» The problem
Please transcribe the data below exactly. Leave the pictures out.
= = = =
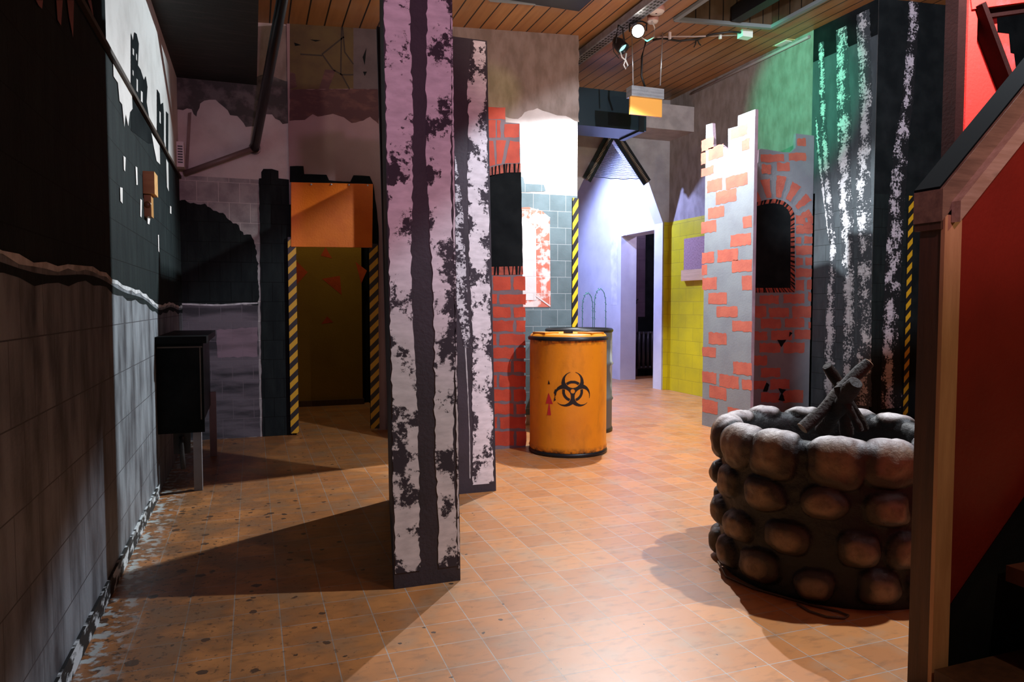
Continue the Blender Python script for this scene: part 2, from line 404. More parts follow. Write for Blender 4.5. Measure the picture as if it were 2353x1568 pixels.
# ceiling with a recess; boards run along Y
mb = MB()
def cq(x0, y0, x1, y1, m=PLANK, dz=0):
    mb.poly([(x0, y1, ceil_z(x0) + dz), (x1, y1, ceil_z(x1) + dz), (x1, y0, ceil_z(x1) + dz), (x0, y0, ceil_z(x0) + dz)], m, [(x0, y1), (x1, y1), (x1, y0), (x0, y0)])
RX0, RY0, RX1, RY1 = 3.46, 2.6, 4.47, 5.45
cq(-.52, -2.6, RX0, 13); cq(RX1, -2.6, 7.5, 13); cq(RX0, -2.6, RX1, RY0); cq(RX0, RY1, RX1, 13)
struct(mb.build('ceiling'))
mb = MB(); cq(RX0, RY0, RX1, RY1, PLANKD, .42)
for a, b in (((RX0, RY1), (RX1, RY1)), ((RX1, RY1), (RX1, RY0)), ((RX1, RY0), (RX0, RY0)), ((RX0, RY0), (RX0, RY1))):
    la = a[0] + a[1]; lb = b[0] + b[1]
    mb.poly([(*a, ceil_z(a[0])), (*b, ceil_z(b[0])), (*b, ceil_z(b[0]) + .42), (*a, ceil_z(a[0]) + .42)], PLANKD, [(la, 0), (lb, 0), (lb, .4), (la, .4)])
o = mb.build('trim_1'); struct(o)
mb = MB()
for a, b in (((RX0, RY1), (RX1, RY1)), ((RX1, RY1), (RX1, RY0)), ((RX0, RY0), (RX0, RY1))):
    mb.bar((*a, ceil_z(a[0]) - .012), (*b, ceil_z(b[0]) - .012), .04, .03, frame_metal)
mb.bar((4.05, RY1 - .05, ceil_z(4.05) + .05), (4.05, RY0, ceil_z(4.05) + .05), .1, .12, dark_metal)
struct(mb.build('trim_2'))

# left wall
mb = MB(); PL = Plane('X', LX, 1)
PL.poly(mb, [(YF, 0), (YB, 0), (YB, 3.5), (YF, 3.5)], plaster, 0)
PL.poly(mb, [(YF, 0), (YB, 0), (YB, 2.07), (YF, 2.07)], black_tile, 1)
low = [(YF, .0)] + [(YB, 0)] + [(y, 1.075 + .12 / (1 + math.exp((y - 3.9) * 3)) + .012 * math.sin(y * 5)) for y in [YB - i * .12 for i in range(int((YB - YF) / .12) + 1)]]
PL.poly(mb, low, tile_low, 2)
edge = [(y, z) for y, z in low[2:]]
pale = paint('pale_line_paint', (.6, .6, .62), (.3, .3, .3), 14, rough=.6)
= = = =
» Problem solution
Continue the Blender Python script for this scene: part 2, from line 404. More parts follow. Write for Blender 4.5. Measure the picture as if it were 2353x1568 pixels.
# ceiling with a recess; boards run along Y
mb = MB()
def cq(x0, y0, x1, y1, m=PLANK, dz=0):
    mb.poly([(x0, y1, ceil_z(x0) + dz), (x1, y1, ceil_z(x1) + dz), (x1, y0, ceil_z(x1) + dz), (x0, y0, ceil_z(x0) + dz)], m, [(x0, y1), (x1, y1), (x1, y0), (x0, y0)])
RX0, RY0, RX1, RY1 = 3.46, 2.6, 4.47, 5.45
cq(-.52, -2.6, RX0, 13); cq(RX1, -2.6, 7.5, 13); cq(RX0, -2.6, RX1, RY0); cq(RX0, RY1, RX1, 13)
struct(mb.build('ceiling'))
mb = MB(); cq(RX0, RY0, RX1, RY1, PLANKD, .42)
for a, b in (((RX0, RY1), (RX1, RY1)), ((RX1, RY1), (RX1, RY0)), ((RX1, RY0), (RX0, RY0)), ((RX0, RY0), (RX0, RY1))):
    la = a[0] + a[1]; lb = b[0] + b[1]
    mb.poly([(*a, ceil_z(a[0])), (*b, ceil_z(b[0])), (*b, ceil_z(b[0]) + .42), (*a, ceil_z(a[0]) + .42)], PLANKD, [(la, 0), (lb, 0), (lb, .4), (la, .4)])
o = mb.build('trim_1'); struct(o)
mb = MB()
for a, b in (((RX0, RY1), (RX1, RY1)), ((RX1, RY1), (RX1, RY0)), ((RX0, RY0), (RX0, RY1))):
    mb.bar((*a, ceil_z(a[0]) - .012), (*b, ceil_z(b[0]) - .012), .04, .03, frame_metal)
mb.bar((4.05, RY1 - .05, ceil_z(4.05) + .05), (4.05, RY0, ceil_z(4.05) + .05), .1, .12, dark_metal)
struct(mb.build('trim_2'))

# left wall
mb = MB(); PL = Plane('X', LX, 1)
PL.poly(mb, [(YF, 0), (YB, 0), (YB, 3.5), (YF, 3.5)], plaster, 0)
PL.poly(mb, [(YF, 0), (YB, 0), (YB, 2.07), (YF, 2.07)], black_tile, 1)
low = [(YF, .0)] + [(YB, 0)] + [(y, 1.075 + .12 / (1 + math.exp((y - 3.9) * 3)) + .012 * math.sin(y * 5)) for y in [YB - i * .12 for i in range(int((YB - YF) / .12) + 1)]]
PL.poly(mb, low, tile_low, 2)
edge = [(y, z) for y, z in low[2:]]
pale = paint('pale_line_paint', (.6, .6, .62), (.3, .3, .3), 14, rough=.6)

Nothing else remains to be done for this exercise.